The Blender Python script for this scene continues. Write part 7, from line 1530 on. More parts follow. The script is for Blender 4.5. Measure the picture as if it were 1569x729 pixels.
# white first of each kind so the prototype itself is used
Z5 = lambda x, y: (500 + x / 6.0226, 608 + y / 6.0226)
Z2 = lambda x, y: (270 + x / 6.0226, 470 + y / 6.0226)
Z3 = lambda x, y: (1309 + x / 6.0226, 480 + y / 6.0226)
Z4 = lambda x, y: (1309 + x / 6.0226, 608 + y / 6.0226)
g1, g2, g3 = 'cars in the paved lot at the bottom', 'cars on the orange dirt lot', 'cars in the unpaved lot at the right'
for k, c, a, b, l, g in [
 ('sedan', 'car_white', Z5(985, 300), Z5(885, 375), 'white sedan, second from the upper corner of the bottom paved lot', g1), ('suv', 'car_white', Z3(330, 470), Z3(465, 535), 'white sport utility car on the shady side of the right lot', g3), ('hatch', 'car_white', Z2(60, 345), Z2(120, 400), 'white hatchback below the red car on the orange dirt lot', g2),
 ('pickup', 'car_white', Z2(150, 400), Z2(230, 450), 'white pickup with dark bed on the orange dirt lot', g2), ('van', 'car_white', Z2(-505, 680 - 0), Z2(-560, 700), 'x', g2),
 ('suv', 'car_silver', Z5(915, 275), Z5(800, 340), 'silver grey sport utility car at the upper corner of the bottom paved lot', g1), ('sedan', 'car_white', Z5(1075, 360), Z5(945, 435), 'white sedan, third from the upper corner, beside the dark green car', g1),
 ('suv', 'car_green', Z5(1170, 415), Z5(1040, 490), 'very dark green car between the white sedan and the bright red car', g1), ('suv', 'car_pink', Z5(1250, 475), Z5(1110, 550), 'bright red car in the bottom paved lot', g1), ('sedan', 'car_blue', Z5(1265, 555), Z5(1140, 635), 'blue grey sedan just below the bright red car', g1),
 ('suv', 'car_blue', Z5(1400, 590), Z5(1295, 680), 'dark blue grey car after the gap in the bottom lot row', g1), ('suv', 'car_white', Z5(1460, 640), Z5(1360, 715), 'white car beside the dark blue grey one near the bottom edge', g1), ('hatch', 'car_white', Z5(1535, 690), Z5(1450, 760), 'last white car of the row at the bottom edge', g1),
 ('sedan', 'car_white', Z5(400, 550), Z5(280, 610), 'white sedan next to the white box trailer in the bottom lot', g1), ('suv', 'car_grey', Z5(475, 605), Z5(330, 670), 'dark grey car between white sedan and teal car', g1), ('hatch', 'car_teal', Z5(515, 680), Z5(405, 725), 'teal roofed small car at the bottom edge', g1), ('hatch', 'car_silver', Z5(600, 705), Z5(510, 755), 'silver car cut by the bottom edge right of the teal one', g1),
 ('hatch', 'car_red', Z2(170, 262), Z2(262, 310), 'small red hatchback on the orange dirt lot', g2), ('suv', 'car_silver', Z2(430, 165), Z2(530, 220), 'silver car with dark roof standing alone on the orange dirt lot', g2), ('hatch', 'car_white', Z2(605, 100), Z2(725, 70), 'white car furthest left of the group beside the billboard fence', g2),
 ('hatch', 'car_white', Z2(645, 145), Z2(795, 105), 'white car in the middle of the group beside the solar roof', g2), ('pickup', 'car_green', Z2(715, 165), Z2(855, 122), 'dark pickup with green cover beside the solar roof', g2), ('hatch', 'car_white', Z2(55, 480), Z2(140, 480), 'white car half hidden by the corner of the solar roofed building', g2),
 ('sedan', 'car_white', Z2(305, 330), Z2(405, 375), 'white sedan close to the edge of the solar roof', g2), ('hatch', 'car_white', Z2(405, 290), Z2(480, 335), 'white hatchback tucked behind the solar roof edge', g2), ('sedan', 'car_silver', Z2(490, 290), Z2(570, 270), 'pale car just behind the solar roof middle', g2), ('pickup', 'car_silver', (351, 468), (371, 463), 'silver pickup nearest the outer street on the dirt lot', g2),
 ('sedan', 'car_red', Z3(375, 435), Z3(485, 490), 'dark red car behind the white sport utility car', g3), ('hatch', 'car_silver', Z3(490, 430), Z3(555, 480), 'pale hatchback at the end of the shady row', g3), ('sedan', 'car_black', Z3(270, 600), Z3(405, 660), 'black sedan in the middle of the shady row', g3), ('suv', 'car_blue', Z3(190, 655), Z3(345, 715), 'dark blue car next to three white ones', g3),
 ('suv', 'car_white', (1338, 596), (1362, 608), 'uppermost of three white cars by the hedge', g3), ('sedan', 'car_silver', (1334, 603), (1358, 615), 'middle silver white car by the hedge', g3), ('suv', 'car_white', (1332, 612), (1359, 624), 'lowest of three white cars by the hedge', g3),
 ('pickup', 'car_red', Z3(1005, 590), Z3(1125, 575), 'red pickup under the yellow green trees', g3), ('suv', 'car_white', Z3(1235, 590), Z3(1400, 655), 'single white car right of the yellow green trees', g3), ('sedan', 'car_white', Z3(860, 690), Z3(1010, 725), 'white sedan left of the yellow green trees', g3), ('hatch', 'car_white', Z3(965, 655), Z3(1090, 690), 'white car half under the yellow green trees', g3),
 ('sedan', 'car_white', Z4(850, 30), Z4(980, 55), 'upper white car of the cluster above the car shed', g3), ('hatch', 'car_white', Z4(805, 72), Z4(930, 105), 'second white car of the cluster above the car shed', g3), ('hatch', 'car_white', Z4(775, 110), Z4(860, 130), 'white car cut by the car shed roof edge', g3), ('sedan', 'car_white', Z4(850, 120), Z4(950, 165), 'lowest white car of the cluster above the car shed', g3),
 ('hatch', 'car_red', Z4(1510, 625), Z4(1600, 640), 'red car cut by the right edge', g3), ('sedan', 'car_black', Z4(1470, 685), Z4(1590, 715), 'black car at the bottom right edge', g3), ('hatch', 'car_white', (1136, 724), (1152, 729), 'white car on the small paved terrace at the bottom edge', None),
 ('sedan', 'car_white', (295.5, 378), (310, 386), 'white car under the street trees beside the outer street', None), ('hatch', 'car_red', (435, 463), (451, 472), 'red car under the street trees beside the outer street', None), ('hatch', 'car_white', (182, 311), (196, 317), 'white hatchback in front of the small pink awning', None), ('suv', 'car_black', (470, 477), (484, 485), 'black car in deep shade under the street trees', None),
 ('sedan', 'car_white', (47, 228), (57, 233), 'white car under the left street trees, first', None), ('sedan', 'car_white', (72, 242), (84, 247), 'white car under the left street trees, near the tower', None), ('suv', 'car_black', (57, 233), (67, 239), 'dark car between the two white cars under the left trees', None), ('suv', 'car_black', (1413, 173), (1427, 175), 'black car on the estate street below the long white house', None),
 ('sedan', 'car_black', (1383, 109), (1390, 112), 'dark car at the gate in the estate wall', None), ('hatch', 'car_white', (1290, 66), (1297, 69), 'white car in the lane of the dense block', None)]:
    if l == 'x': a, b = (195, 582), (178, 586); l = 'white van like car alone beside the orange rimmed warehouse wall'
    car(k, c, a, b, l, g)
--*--
§ To be done
Go through the listing above and list every line that has the word "from".

§ Exercise answer
The Blender Python script for this scene continues. Write part 7, from line 1530 on. More parts follow. The script is for Blender 4.5. Measure the picture as if it were 1569x729 pixels.
 ('sedan', 'car_white', Z5(985, 300), Z5(885, 375), 'white sedan, second from the upper corner of the bottom paved lot', g1), ('suv', 'car_white', Z3(330, 470), Z3(465, 535), 'white sport utility car on the shady side of the right lot', g3), ('hatch', 'car_white', Z2(60, 345), Z2(120, 400), 'white hatchback below the red car on the orange dirt lot', g2),
 ('suv', 'car_silver', Z5(915, 275), Z5(800, 340), 'silver grey sport utility car at the upper corner of the bottom paved lot', g1), ('sedan', 'car_white', Z5(1075, 360), Z5(945, 435), 'white sedan, third from the upper corner, beside the dark green car', g1),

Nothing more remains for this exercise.